Is Thompson taking one for the Gipper too?

Photo Credit to the Center For Justice, Spokane (The Spokesman-Review)
Photo Credit to the Center For Justice, Spokane (The Spokesman-Review)

 

Good morning, Netizens...


Everyone in the Spokane News Media yesterday were separately and yet together beating their spoons against the bars that, until then, had kept the news media from truly knowing what was going on in the Otto Zehm murder investigation. For nearly two years all anyone in Spokane knew for fact was that Otto Zehm died at the hands of the police, and that there were horrid pictures of Karl F. Thompson, Jr. wailing on Zehm with his nightstick while Zehm lay on the floor; meanwhile we have the squad of officers standing outside the Zip Trip in the aftermath.


Then last Friday Howard F. Delaney, City Attorney and Rocco N. Treppiedi, his Assistant, filed a response to a civil lawsuit brought against the City of Spokane by the Center for Justice, who represent Otto Zehm's mother in a lawsuit claiming Zehm’s civil rights were violated because of the unlawful use of deadly force in apprehending him, and in the city’s subsequent actions to “falsely portray” Zehm as the aggressor in the encounter. (Portions from the Center for Justice's website.)

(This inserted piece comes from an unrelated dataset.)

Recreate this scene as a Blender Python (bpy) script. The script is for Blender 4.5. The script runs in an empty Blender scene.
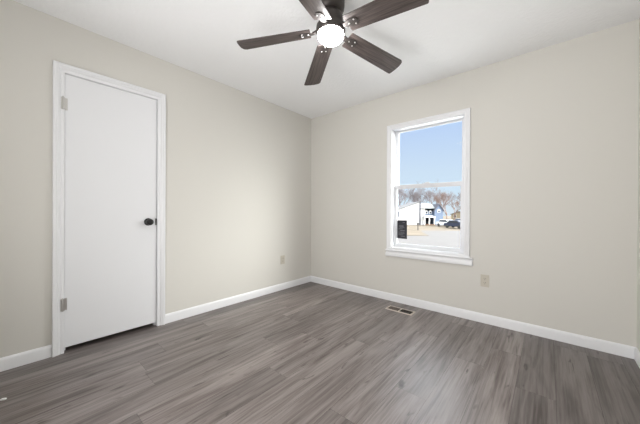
import bpy, bmesh, math, random
from mathutils import Vector, Matrix
random.seed(7)
S = bpy.context.scene
COL = S.collection

# ------------------------------------------------------------------ camera
FPX, YAW, PITCH, ROLL = 264.878, .7103, -.002, .0049
CAM = Vector((2.6966, -2.9272, 1.0498))
Fv = Vector((-math.sin(YAW)*math.cos(PITCH), math.cos(YAW)*math.cos(PITCH), math.sin(PITCH)))
Rv = Vector((math.cos(YAW), math.sin(YAW), 0)); Uv = Rv.cross(Fv)
R2 = Rv*math.cos(ROLL)+Uv*math.sin(ROLL); U2 = -Rv*math.sin(ROLL)+Uv*math.cos(ROLL)
cd = bpy.data.cameras.new('camera'); cam = bpy.data.objects.new('camera', cd); COL.objects.link(cam)
cd.sensor_width = 36; cd.lens = FPX*36/640; cd.clip_start = .02; cd.clip_end = 600
m = Matrix((R2, U2, -Fv)).transposed().to_4x4(); m.translation = CAM
cam.matrix_world = m
S.camera = cam
S.view_settings.view_transform = 'Standard'; S.view_settings.look = 'None'
S.view_settings.gamma = 1; S.view_settings.use_curve_mapping = False
S.view_settings.exposure = 0.0

# ------------------------------------------------------------------ sky, sun, area lights
W = bpy.data.worlds.new('sky'); S.world = W; W.use_nodes = True
nt = W.node_tree; N = nt.nodes; L = nt.links; N.clear()
out = N.new('ShaderNodeOutputWorld'); bg = N.new('ShaderNodeBackground')
tc = N.new('ShaderNodeTexCoord'); sx = N.new('ShaderNodeSeparateXYZ')
L.new(tc.outputs['Generated'], sx.inputs[0])
cr = N.new('ShaderNodeValToRGB'); L.new(sx.outputs['Z'], cr.inputs[0])
e = cr.color_ramp.elements
e[0].position = 0.0; e[0].color = (.74, .84, .94, 1)
e[1].position = 1.0; e[1].color = (3.8, 4.1, 4.6, 1)
for p, c in ((.06, (.67, .82, .96, 1)), (.14, (.64, .78, .95, 1)), (.27, (.54, .69, .96, 1)), (.36, (.45, .66, .98, 1)), (.45, (5.4, 5.6, 6.0, 1))):
    k = cr.color_ramp.elements.new(p); k.color = c
dot = N.new('ShaderNodeVectorMath'); dot.operation = 'DOT_PRODUCT'
dot.inputs[1].default_value = Vector((.80, .45, .41)).normalized(); L.new(tc.outputs['Generated'], dot.inputs[0])
mx = N.new('ShaderNodeMath'); mx.operation = 'MAXIMUM'; mx.inputs[1].default_value = 0; L.new(dot.outputs['Value'], mx.inputs[0])
pw = N.new('ShaderNodeMath'); pw.operation = 'POWER'; pw.inputs[1].default_value = 10; L.new(mx.outputs[0], pw.inputs[0])
gm = N.new('ShaderNodeMath'); gm.operation = 'MULTIPLY'; gm.inputs[1].default_value = 37; L.new(pw.outputs[0], gm.inputs[0])  # bright sky lobe added out of view to light the room
vs = N.new('ShaderNodeVectorMath'); vs.operation = 'SCALE'; vs.inputs[0].default_value = (1, .99, .96); L.new(gm.outputs[0], vs.inputs['Scale'])
va = N.new('ShaderNodeVectorMath'); va.operation = 'ADD'; L.new(cr.outputs[0], va.inputs[0]); L.new(vs.outputs[0], va.inputs[1])
L.new(va.outputs[0], bg.inputs[0]); bg.inputs[1].default_value = 1.0; L.new(bg.outputs[0], out.inputs[0])

def look(o, d): o.rotation_euler = Vector(d).to_track_quat('-Z', 'Y').to_euler()
sl = bpy.data.lights.new('sun', 'SUN'); sl.energy = 2.0; sl.angle = .01; sl.color = (1, .94, .84)
so = bpy.data.objects.new('sun', sl); COL.objects.link(so); look(so, (-.80, .45, -.50))
# added fill light to brighten the room, in an invented doorway behind the camera
al = bpy.data.lights.new('added_fill_light', 'AREA'); al.shape = 'RECTANGLE'; al.size = .85; al.size_y = 2.0; al.energy = 56; al.color = (1, .985, .985)
ao = bpy.data.objects.new('added_fill_light', al); COL.objects.link(ao); ao.location = (1.73, -3.70, 1.0); look(ao, (.20, 1, .56))
# sky portal over the window opening (only steers sampling)
pl = bpy.data.lights.new('window_portal', 'AREA'); pl.shape = 'RECTANGLE'; pl.size = .80; pl.size_y = 1.42; pl.cycles.is_portal = True
po = bpy.data.objects.new('window_portal', pl); COL.objects.link(po); po.location = (1.684, .165, 1.32); look(po, (0, -1, 0))

# ------------------------------------------------------------------ helpers
def lin(c): return tuple((x/255/12.92 if x/255 <= .04045 else ((x/255+.055)/1.055)**2.4) for x in c)
MATS = {}
def mat(name, col, rough=.5, metal=0, spec=.5, bump=None, mottle=None):
    """col linear rgb; bump=(scale,strength,distance); mottle=(scale,col2)"""
    if name in MATS: return MATS[name]
    M = bpy.data.materials.new(name); M.use_nodes = True; n = M.node_tree.nodes; l = M.node_tree.links
    b = n['Principled BSDF']; b.inputs['Base Color'].default_value = (*col, 1); b.inputs['Roughness'].default_value = rough
    b.inputs['Metallic'].default_value = metal; b.inputs['Specular IOR Level'].default_value = spec
    g = n.new('ShaderNodeNewGeometry')
    if mottle:
        t = n.new('ShaderNodeTexNoise'); t.inputs['Scale'].default_value = mottle[0]; t.inputs['Detail'].default_value = 5
        l.new(g.outputs['Position'], t.inputs['Vector'])
        r = n.new('ShaderNodeMapRange'); r.inputs[1].default_value = .35; r.inputs[2].default_value = .65; l.new(t.outputs['Fac'], r.inputs[0])
        x = n.new('ShaderNodeMix'); x.data_type = 'RGBA'; x.inputs['A'].default_value = (*col, 1); x.inputs['B'].default_value = (*mottle[1], 1)
        l.new(r.outputs[0], x.inputs['Factor']); l.new(x.outputs['Result'], b.inputs['Base Color'])
    if bump:
        t = n.new('ShaderNodeTexNoise'); t.inputs['Scale'].default_value = bump[0]; t.inputs['Detail'].default_value = 3
        l.new(g.outputs['Position'], t.inputs['Vector'])
        u = n.new('ShaderNodeBump'); u.inputs['Strength'].default_value = bump[1]; u.inputs['Distance'].default_value = bump[2]
        l.new(t.outputs['Fac'], u.inputs['Height']); l.new(u.outputs[0], b.inputs['Normal'])
    MATS[name] = M; return M

def obj(name, bm, m, parent=None, smooth=False, bevel=0, seg=2, angle=35):
    me = bpy.data.meshes.new(name)
    bmesh.ops.remove_doubles(bm, verts=bm.verts, dist=1e-6)
    bmesh.ops.recalc_face_normals(bm, faces=bm.faces)
    bm.to_mesh(me); bm.free()
    o = bpy.data.objects.new(name, me); COL.objects.link(o)
    if m: me.materials.append(m)
    if parent: o.parent = parent
    if smooth:
        for p in me.polygons: p.use_smooth = True
        if hasattr(me, 'set_sharp_from_angle'): me.set_sharp_from_angle(angle=math.radians(angle))
    if bevel:
        b = o.modifiers.new('bevel', 'BEVEL'); b.width = bevel; b.segments = seg; b.limit_method = 'ANGLE'; b.angle_limit = math.radians(40)
    return o
def empty(name, loc=(0, 0, 0), rz=0):
    o = bpy.data.objects.new(name, None); o.empty_display_size = .1; COL.objects.link(o); o.location = loc; o.rotation_euler = (0, 0, rz); return o
def tag(o, label=None, cat=None, group=None, kind=None):
    for k, v in (('label', label), ('category', cat), ('group', group), ('kind', kind)):
        if v: o[k] = v
    return o
def struct(o, label=None, cat=None): return tag(o, label, cat, None, 'structure')
def nb(): return bmesh.new()
def box(bm, x0, x1, y0, y1, z0, z1, mtx=None):
    vs = [bm.verts.new((x, y, z)) for x in (x0, x1) for y in (y0, y1) for z in (z0, z1)]
    for f in ((0, 1, 3, 2), (4, 6, 7, 5), (0, 4, 5, 1), (2, 3, 7, 6), (0, 2, 6, 4), (1, 5, 7, 3)): bm.faces.new([vs[i] for i in f])
    if mtx: bmesh.ops.transform(bm, matrix=mtx, verts=vs)
    return vs
def prism(bm, pts, vec, mtx=None):
    vec = Vector(vec); a = [bm.verts.new(p) for p in pts]; b = [bm.verts.new(Vector(p)+vec) for p in pts]
    bm.faces.new(a); bm.faces.new(b[::-1]); n = len(pts)
    for i in range(n): bm.faces.new((a[i], b[i], b[(i+1) % n], a[(i+1) % n]))
    if mtx: bmesh.ops.transform(bm, matrix=mtx, verts=a+b)
    return a+b
def lathe(bm, prof, seg=40, mtx=None):
    """prof: list of (r,z); closed top/bottom when r=0"""
    rings = []
    allv = []
    for r, z in prof:
        if r < 1e-6: v = [bm.verts.new((0, 0, z))]
        else: v = [bm.verts.new((r*math.cos(2*math.pi*i/seg), r*math.sin(2*math.pi*i/seg), z)) for i in range(seg)]
        rings.append(v); allv += v
    for a, b in zip(rings, rings[1:]):
        for i in range(seg):
            j = (i+1) % seg
            if len(a) == 1 and len(b) == 1: continue
            if len(a) == 1: bm.faces.new((a[0], b[i], b[j]))
            elif len(b) == 1: bm.faces.new((a[i], a[j], b[0]))
            else: bm.faces.new((a[i], a[j], b[j], b[i]))
    if mtx: bmesh.ops.transform(bm, matrix=mtx, verts=allv)
    return allv
def sweep(bm, corners, outs, prof, closed, frame):
    """corners: inner path (a,b); outs: outward diag per corner; prof: (o,h) closed polygon; frame(a,b,h)->xyz"""
    rings = []
    for (a, b), (oa, ob) in zip(corners, outs):
        rings.append([bm.verts.new(frame(a+oa*o, b+ob*o, h)) for o, h in prof])
    n = len(prof); R = list(zip(rings, rings[1:]))
    if closed: R.append((rings[-1], rings[0]))
    for p, q in R:
        for i in range(n):
            j = (i+1) % n; bm.faces.new((p[i], p[j], q[j], q[i]))
    if not closed: bm.faces.new(rings[0]); bm.faces.new(rings[-1][::-1])

# ------------------------------------------------------------------ materials
wall_m = mat('greige_wall_paint', (.70, .685, .64), .65, spec=.3, bump=(90, .12, .002))
ceil_m = mat('textured_white_ceiling', (.93, .938, .945), .8, spec=.2, bump=(38, .55, .006))
trim_m = mat('white_trim_paint', (.84, .848, .865), .35)
door_m = mat('white_door_paint', (.82, .83, .85), .38)
vinyl_m = mat('white_vinyl', (.74, .75, .77), .3)
black_m = mat('black_knob_metal', (.012, .012, .013), .28, metal=.3)
nickel_m = mat('satin_nickel', (.55, .54, .52), .35, metal=1)
dark_m = mat('dark_void', (.02, .02, .02), .9)
beige_m = mat('beige_outlet_plastic', lin((200, 194, 180)), .4)
slot_m = mat('outlet_slot', (.03, .028, .025), .6)
bronze_m = mat('dark_bronze_metal', (.06, .052, .048), .42, metal=.55)
screw_m = mat('bright_screw_steel', (.75, .74, .72), .3, metal=1)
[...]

Yesterday, a day that will live long past this time in Spokane history, Federal Prosecutor Jim McDevitt made public the grand jury indictment. In it two felony indictments against police officer Karl F. Thompson, Jr. were unfurled before the news media that on or about March 18, 2006, Karl F. Thompson not only beat Zehm viciously with his baton and tasering him, thus inflicting bodily injury to Zehm, and (count 2) that on March 27, 2006, Thompson then knowingly gave false testimony to investigators.


You can read the entire indictment here http://cforjustice.org/wp-content/uploads/2009/06/indictment.pdf again, courtesy of the Center for Justice.


According to McDevitt's statements at the press conference, the reference to giving false testimony refers to a lengthy interview of Thompson by an investigating Spokane Police Department detective whose name was not mentioned.


“What it looks like in hindsight,” the Center for Justice's Breean Beggs said, when asked about it Monday, “is that the city knew this indictment was coming and did its best to get out a public relations story, trashing Otto, in the papers before readers knew about the indictment.”


As in nearly all cases of this stature, until Karl Thompson's trial, there have been more unanswered questions to be resolved than there are hard answers. For example:


Given this was a sealed Grand Jury indictment, when were the Spokane City Attorneys told of its contents? Was it before what I believe to be the ill-fated, defamatory and false counter-suit against the Zehm family? It would seem so, given Rocco Treppiedi's long and illuminating history of counter-suing anyone who files a claim against the City of Spokane, that seems credible enough. Do we know enough to prove it? No.


References are made to an investigator for the Spokane Police Department who interviewed Thompson which resulted in Count Two of the indictment. Of course, until Thompson's trial, we may never know the named of this brave soul who probably sacrificed his career in the SPD in exchange for justice.


If the second count of the indictment is upheld by the court trial, yesterday why did Police Chief Ann Kirkpatrick wax euphorically about what a good cop Thompson has been for 37 years? Is she blithering daffy or simply trying to muster her troops under fire? Which is it?


If you have read the Center for Justice's web link (above) then you know Karl F. Thompson, Jr. is facing some pretty serious jail time if convicted of the two felonies. Along the path between now and trial, it could make or break the careers of several local attorneys. There are a lot more questions than answers, but what remains to be seen is can the Spokane Police Department learn from their mistakes and restore the public's trust? 


That seems to be most of the issues that leap out at me.